TASK DIRECTIONS:
What follows is a listing to be transcribed exactly.

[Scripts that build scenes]
--------------------

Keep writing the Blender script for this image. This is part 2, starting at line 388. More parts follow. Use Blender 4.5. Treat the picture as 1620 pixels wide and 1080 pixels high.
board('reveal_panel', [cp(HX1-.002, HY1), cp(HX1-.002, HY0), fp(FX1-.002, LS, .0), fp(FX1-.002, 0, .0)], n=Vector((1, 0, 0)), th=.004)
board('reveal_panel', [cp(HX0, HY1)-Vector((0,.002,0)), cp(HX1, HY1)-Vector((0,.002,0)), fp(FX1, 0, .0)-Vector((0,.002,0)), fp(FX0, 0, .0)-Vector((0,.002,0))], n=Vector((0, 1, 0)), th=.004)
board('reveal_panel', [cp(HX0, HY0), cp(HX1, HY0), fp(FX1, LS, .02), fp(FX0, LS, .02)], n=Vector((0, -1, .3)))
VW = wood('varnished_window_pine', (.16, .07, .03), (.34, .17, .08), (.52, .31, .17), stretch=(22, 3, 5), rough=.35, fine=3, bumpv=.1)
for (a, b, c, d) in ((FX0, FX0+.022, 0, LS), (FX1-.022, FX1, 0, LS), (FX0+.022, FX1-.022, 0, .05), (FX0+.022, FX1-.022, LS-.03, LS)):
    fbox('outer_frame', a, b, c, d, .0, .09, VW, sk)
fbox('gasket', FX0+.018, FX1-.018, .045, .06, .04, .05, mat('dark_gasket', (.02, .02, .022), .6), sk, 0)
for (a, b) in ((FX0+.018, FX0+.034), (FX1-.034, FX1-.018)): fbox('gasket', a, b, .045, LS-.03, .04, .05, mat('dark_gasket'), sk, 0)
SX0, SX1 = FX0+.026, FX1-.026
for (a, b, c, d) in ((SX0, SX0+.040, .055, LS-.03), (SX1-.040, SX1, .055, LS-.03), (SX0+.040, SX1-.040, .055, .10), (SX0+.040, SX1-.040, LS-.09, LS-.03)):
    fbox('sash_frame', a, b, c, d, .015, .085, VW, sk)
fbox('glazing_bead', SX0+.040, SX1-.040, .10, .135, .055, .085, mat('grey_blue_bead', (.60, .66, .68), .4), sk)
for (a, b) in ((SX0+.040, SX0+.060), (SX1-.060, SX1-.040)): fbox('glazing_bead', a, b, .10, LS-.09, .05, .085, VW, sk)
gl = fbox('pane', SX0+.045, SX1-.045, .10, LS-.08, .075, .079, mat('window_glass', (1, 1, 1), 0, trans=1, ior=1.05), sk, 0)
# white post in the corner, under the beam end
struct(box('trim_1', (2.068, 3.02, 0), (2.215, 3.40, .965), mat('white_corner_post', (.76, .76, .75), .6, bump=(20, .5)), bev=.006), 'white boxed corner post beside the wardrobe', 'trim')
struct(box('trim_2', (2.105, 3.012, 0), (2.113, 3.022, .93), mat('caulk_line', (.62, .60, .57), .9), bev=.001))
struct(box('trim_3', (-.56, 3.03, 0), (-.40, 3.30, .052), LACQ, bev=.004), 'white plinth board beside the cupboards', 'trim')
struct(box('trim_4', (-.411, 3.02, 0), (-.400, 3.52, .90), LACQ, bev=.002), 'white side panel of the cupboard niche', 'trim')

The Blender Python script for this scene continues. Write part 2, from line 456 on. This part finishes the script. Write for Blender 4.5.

--------------------

IN RESPONSE:
Keep writing the Blender script for this image. This is part 2, starting at line 388. More parts follow. Use Blender 4.5. Treat the picture as 1620 pixels wide and 1080 pixels high.
board('reveal_panel', [cp(HX1-.002, HY1), cp(HX1-.002, HY0), fp(FX1-.002, LS, .0), fp(FX1-.002, 0, .0)], n=Vector((1, 0, 0)), th=.004)
board('reveal_panel', [cp(HX0, HY1)-Vector((0,.002,0)), cp(HX1, HY1)-Vector((0,.002,0)), fp(FX1, 0, .0)-Vector((0,.002,0)), fp(FX0, 0, .0)-Vector((0,.002,0))], n=Vector((0, 1, 0)), th=.004)
board('reveal_panel', [cp(HX0, HY0), cp(HX1, HY0), fp(FX1, LS, .02), fp(FX0, LS, .02)], n=Vector((0, -1, .3)))
VW = wood('varnished_window_pine', (.16, .07, .03), (.34, .17, .08), (.52, .31, .17), stretch=(22, 3, 5), rough=.35, fine=3, bumpv=.1)
for (a, b, c, d) in ((FX0, FX0+.022, 0, LS), (FX1-.022, FX1, 0, LS), (FX0+.022, FX1-.022, 0, .05), (FX0+.022, FX1-.022, LS-.03, LS)):
    fbox('outer_frame', a, b, c, d, .0, .09, VW, sk)
fbox('gasket', FX0+.018, FX1-.018, .045, .06, .04, .05, mat('dark_gasket', (.02, .02, .022), .6), sk, 0)
for (a, b) in ((FX0+.018, FX0+.034), (FX1-.034, FX1-.018)): fbox('gasket', a, b, .045, LS-.03, .04, .05, mat('dark_gasket'), sk, 0)
SX0, SX1 = FX0+.026, FX1-.026
for (a, b, c, d) in ((SX0, SX0+.040, .055, LS-.03), (SX1-.040, SX1, .055, LS-.03), (SX0+.040, SX1-.040, .055, .10), (SX0+.040, SX1-.040, LS-.09, LS-.03)):
    fbox('sash_frame', a, b, c, d, .015, .085, VW, sk)
fbox('glazing_bead', SX0+.040, SX1-.040, .10, .135, .055, .085, mat('grey_blue_bead', (.60, .66, .68), .4), sk)
for (a, b) in ((SX0+.040, SX0+.060), (SX1-.060, SX1-.040)): fbox('glazing_bead', a, b, .10, LS-.09, .05, .085, VW, sk)
gl = fbox('pane', SX0+.045, SX1-.045, .10, LS-.08, .075, .079, mat('window_glass', (1, 1, 1), 0, trans=1, ior=1.05), sk, 0)
# white post in the corner, under the beam end
struct(box('trim_1', (2.068, 3.02, 0), (2.215, 3.40, .965), mat('white_corner_post', (.76, .76, .75), .6, bump=(20, .5)), bev=.006), 'white boxed corner post beside the wardrobe', 'trim')
struct(box('trim_2', (2.105, 3.012, 0), (2.113, 3.022, .93), mat('caulk_line', (.62, .60, .57), .9), bev=.001))
struct(box('trim_3', (-.56, 3.03, 0), (-.40, 3.30, .052), LACQ, bev=.004), 'white plinth board beside the cupboards', 'trim')
struct(box('trim_4', (-.411, 3.02, 0), (-.400, 3.52, .90), LACQ, bev=.002), 'white side panel of the cupboard niche', 'trim')

The Blender Python script for this scene continues. Write part 2, from line 456 on. This part finishes the script. Write for Blender 4.5.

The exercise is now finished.